Depuis le début de la semaine, ses proches répètent : "Brigitte n'a jamais eu l'intention de se présenter à la présidence. L'interdiction de cumuler les mandats l'aurait obligé à quitter la mairie." Les socialistes récusent cette version des faits. Pour eux, Brigitte Barèges cherche une sortie de secours en cas de confirmation (en appel) de l'inéligibilité prononcée par le Tribunal de Toulouse l'automne dernier. Néanmoins, il semble bien que la maire de Montauban ne souhaitait pas prendre le fauteuil de Jean-Michel Baylet. Un point est cependant avéré. Brigitte Barèges était bien candidate à la première vice-présidence.

Le vote (après l'élection du président) des vice-présidences est donc un échec pour la maire de Montauban. Ni elle, ni son dauphin Pierre Ardiguan n'obtiennent les clés du pouvoir. Dans le camp Baylet, cette déconvenue ne passe pas inaperçue... bien sûr. Des SMS partent alors que la séance est encore en cours. Un conseiller départemental sortant insiste lourdement : "Seule la première vice-présidence a vraiment du poids. Toutes les autres sont symboliques et Barèges finit quatrième VP."
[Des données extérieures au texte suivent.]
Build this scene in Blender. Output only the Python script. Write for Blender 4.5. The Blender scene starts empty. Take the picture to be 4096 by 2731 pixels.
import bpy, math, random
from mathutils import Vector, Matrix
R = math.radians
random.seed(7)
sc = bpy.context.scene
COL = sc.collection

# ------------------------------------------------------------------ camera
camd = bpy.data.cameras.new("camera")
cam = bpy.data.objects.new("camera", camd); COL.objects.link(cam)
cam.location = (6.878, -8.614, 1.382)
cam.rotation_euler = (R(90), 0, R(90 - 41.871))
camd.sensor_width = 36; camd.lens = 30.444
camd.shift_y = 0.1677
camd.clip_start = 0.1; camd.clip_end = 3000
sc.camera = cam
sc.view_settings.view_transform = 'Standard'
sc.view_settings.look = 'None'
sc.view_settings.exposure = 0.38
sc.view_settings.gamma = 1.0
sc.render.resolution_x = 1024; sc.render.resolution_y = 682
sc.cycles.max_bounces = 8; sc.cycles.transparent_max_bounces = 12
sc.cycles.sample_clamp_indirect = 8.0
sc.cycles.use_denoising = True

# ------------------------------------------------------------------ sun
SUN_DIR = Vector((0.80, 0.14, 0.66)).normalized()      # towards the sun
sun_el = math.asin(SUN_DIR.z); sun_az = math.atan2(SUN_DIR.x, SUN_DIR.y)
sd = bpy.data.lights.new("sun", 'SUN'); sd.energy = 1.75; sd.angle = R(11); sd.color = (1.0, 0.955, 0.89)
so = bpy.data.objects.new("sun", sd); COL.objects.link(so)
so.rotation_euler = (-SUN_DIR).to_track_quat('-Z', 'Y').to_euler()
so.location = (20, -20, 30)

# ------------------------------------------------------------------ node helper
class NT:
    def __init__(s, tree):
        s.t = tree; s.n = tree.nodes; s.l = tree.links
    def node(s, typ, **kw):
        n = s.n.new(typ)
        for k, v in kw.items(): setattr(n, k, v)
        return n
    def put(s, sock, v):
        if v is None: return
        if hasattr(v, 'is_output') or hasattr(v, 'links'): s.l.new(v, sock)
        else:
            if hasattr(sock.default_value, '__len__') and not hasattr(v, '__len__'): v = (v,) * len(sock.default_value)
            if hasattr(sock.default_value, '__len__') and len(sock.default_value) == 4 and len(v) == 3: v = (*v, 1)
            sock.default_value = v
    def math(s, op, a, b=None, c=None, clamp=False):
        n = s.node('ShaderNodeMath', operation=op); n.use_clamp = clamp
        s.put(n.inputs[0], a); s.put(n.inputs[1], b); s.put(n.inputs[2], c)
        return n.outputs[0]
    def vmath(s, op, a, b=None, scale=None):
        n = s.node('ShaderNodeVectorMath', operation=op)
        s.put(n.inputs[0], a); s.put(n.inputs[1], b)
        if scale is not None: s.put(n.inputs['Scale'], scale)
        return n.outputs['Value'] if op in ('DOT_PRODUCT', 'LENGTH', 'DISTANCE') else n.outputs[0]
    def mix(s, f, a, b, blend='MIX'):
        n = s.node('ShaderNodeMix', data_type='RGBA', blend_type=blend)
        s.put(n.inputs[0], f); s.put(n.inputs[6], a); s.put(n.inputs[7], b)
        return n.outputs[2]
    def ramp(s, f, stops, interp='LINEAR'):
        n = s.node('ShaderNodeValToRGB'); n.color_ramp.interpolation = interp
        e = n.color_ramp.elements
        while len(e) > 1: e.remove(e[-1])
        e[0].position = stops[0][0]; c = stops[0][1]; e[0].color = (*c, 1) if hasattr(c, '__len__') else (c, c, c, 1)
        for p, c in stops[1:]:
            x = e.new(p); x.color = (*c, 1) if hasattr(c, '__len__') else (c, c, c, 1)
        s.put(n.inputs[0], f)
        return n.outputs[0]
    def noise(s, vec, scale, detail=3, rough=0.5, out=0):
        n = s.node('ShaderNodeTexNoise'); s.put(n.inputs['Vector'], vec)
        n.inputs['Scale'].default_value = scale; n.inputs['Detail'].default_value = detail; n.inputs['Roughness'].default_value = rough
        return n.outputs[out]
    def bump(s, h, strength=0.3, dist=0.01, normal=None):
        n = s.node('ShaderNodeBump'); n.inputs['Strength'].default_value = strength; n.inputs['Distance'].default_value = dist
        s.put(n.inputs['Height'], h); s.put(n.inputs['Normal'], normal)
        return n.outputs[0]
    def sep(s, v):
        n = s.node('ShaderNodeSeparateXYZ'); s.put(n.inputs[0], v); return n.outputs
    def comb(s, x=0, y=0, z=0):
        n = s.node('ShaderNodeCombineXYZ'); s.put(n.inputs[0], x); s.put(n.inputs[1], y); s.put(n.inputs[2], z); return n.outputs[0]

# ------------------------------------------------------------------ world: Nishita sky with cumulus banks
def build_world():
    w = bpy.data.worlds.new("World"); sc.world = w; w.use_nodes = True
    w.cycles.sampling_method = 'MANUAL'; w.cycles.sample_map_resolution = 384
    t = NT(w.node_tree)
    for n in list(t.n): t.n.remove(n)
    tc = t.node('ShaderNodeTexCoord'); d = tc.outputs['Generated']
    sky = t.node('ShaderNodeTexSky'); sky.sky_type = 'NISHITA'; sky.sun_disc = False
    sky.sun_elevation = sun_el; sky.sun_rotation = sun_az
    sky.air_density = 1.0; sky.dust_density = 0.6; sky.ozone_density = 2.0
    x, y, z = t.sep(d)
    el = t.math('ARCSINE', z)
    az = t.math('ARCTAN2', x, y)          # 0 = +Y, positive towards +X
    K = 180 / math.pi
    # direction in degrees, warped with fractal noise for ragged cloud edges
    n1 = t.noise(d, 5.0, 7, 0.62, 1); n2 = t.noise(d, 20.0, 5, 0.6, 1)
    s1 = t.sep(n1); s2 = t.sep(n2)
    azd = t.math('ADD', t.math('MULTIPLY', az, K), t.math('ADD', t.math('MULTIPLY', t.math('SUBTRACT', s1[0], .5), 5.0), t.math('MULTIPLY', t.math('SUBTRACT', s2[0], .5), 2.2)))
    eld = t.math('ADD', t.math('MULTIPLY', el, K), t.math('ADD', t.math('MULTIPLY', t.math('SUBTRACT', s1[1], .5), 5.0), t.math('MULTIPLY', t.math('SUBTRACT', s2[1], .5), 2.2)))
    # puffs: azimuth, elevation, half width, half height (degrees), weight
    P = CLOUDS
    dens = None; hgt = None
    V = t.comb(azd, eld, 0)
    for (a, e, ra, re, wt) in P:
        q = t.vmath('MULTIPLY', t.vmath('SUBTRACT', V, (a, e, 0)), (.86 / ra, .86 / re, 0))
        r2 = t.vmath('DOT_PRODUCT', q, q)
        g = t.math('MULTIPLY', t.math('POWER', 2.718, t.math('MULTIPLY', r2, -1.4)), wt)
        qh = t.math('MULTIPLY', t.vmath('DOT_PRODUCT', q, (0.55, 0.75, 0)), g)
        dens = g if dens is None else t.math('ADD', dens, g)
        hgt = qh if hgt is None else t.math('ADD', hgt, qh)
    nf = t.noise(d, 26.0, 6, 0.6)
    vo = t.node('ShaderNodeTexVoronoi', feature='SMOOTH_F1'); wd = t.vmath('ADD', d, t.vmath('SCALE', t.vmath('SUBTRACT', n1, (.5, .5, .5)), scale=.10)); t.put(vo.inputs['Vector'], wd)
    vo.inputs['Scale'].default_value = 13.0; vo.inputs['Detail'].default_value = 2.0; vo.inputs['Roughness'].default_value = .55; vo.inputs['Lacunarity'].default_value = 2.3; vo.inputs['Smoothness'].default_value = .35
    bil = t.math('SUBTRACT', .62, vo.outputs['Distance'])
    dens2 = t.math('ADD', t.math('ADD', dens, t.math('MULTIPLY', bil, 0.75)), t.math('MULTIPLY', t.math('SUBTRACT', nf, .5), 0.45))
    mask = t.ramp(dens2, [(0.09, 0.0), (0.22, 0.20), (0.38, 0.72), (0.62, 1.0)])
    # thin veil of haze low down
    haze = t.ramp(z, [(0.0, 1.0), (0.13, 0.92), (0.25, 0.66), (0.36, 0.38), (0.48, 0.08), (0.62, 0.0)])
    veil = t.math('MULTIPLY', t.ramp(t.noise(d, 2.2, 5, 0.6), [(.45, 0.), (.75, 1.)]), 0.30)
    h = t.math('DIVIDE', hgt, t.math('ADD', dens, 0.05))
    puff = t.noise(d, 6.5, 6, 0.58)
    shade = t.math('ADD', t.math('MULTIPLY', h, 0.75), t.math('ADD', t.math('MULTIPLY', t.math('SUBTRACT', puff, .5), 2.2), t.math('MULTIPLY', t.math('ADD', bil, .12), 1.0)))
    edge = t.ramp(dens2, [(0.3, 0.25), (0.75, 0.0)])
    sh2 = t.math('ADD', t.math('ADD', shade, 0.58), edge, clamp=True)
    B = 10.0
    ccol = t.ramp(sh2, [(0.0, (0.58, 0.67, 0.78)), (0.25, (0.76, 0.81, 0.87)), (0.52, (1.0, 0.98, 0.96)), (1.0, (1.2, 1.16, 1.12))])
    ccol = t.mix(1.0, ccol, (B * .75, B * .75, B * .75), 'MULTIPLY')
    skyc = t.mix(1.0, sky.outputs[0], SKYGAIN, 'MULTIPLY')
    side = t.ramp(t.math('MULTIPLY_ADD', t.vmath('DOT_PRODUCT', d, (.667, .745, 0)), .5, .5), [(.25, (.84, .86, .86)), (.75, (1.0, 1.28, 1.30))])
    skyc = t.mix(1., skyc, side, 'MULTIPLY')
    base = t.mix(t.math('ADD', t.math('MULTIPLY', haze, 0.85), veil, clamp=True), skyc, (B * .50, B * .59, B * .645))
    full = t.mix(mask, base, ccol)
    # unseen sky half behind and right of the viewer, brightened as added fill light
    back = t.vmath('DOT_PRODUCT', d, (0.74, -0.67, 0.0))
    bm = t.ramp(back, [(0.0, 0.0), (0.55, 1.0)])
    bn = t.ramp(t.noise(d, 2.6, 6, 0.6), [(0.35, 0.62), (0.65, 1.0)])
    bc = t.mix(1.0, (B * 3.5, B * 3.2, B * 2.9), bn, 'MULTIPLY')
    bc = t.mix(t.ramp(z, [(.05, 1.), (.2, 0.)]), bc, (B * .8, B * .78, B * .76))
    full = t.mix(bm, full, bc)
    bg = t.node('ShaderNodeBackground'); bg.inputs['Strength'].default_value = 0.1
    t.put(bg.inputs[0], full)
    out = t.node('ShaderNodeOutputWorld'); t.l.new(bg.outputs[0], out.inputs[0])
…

La quatrième vice-présidence est une épine dans le pied de Brigitte Barèges. Bientôt, une fois la séance levée, elle va se démener pour essayer de récupérer du terrain en se battant pour obtenir les délégations de signature. Brigitte Barèges cultive une image d'ouverture et accomplit un geste symbolique. Elle fait offrir, à toutes les conseillères départementales, des roses. C'est sa directrice de cabinet qui distribue les bouquets. Trois roses que Dominique Sardeing-Rodriguez s'empresse d'offrir à une fonctionnaire qui part à la retraite.

Jean-Michel Baylet n'a pas assisté à cette scène. Après l'attribution des vice-présidences, avant le vote sur la composition de la Commission permanente, le désormais ex-président du département a quitté la salle.

Vendredi 3 avril

Dans la nuit de jeudi à vendredi, Jean-Michel Baylet vide totalement son bureau. Le vendredi matin, le nouveau président, Christian Astruc, et son conseiller Yvon Collin font l'état des lieux et la tournée des bureaux. Brigitte Barèges et Thierry Deville sont également présents. Du côté de l'ancienne majorité, on soupçonne Yvon Collin de chercher, dans les tiroirs et les armoires, des documents.

Vendredi après-midi, Christian Astruc est dans les locaux de France 3 Midi-Pyrénées. Il enregistre une émission et déclare : "Il y a une semaine, jamais je n'aurai cru devenir président."